> [DIRECTION]: Repeat every line below exactly as it reads.

> [LISTED RECORDS]:

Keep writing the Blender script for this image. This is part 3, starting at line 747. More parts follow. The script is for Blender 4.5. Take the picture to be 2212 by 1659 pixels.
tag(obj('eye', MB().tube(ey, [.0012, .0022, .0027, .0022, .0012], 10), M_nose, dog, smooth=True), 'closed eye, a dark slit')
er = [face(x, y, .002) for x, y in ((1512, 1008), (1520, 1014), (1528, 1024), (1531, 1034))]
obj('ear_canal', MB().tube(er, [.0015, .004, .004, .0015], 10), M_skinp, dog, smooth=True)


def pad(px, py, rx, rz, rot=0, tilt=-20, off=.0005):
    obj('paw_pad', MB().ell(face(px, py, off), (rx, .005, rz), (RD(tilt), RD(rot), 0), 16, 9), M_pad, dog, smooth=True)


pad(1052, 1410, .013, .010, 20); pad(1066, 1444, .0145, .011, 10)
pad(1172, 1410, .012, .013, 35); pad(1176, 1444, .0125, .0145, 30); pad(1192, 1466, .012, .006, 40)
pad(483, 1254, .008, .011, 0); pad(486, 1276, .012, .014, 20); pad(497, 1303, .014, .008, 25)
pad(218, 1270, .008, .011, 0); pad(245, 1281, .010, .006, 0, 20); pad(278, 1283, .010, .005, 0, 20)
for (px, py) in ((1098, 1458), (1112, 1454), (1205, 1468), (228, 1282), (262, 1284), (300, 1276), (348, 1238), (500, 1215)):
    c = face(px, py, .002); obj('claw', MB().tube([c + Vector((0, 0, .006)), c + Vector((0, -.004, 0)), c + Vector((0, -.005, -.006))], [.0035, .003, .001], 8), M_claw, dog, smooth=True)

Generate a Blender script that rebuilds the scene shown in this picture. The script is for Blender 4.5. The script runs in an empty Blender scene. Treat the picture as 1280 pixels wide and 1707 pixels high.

> [COMPLETE ANSWER]:
Keep writing the Blender script for this image. This is part 3, starting at line 747. More parts follow. The script is for Blender 4.5. Take the picture to be 2212 by 1659 pixels.
tag(obj('eye', MB().tube(ey, [.0012, .0022, .0027, .0022, .0012], 10), M_nose, dog, smooth=True), 'closed eye, a dark slit')
er = [face(x, y, .002) for x, y in ((1512, 1008), (1520, 1014), (1528, 1024), (1531, 1034))]
obj('ear_canal', MB().tube(er, [.0015, .004, .004, .0015], 10), M_skinp, dog, smooth=True)


def pad(px, py, rx, rz, rot=0, tilt=-20, off=.0005):
    obj('paw_pad', MB().ell(face(px, py, off), (rx, .005, rz), (RD(tilt), RD(rot), 0), 16, 9), M_pad, dog, smooth=True)


pad(1052, 1410, .013, .010, 20); pad(1066, 1444, .0145, .011, 10)
pad(1172, 1410, .012, .013, 35); pad(1176, 1444, .0125, .0145, 30); pad(1192, 1466, .012, .006, 40)
pad(483, 1254, .008, .011, 0); pad(486, 1276, .012, .014, 20); pad(497, 1303, .014, .008, 25)
pad(218, 1270, .008, .011, 0); pad(245, 1281, .010, .006, 0, 20); pad(278, 1283, .010, .005, 0, 20)
for (px, py) in ((1098, 1458), (1112, 1454), (1205, 1468), (228, 1282), (262, 1284), (300, 1276), (348, 1238), (500, 1215)):
    c = face(px, py, .002); obj('claw', MB().tube([c + Vector((0, 0, .006)), c + Vector((0, -.004, 0)), c + Vector((0, -.005, -.006))], [.0035, .003, .001], 8), M_claw, dog, smooth=True)

Generate a Blender script that rebuilds the scene shown in this picture. The script is for Blender 4.5. The script runs in an empty Blender scene. Treat the picture as 1280 pixels wide and 1707 pixels high.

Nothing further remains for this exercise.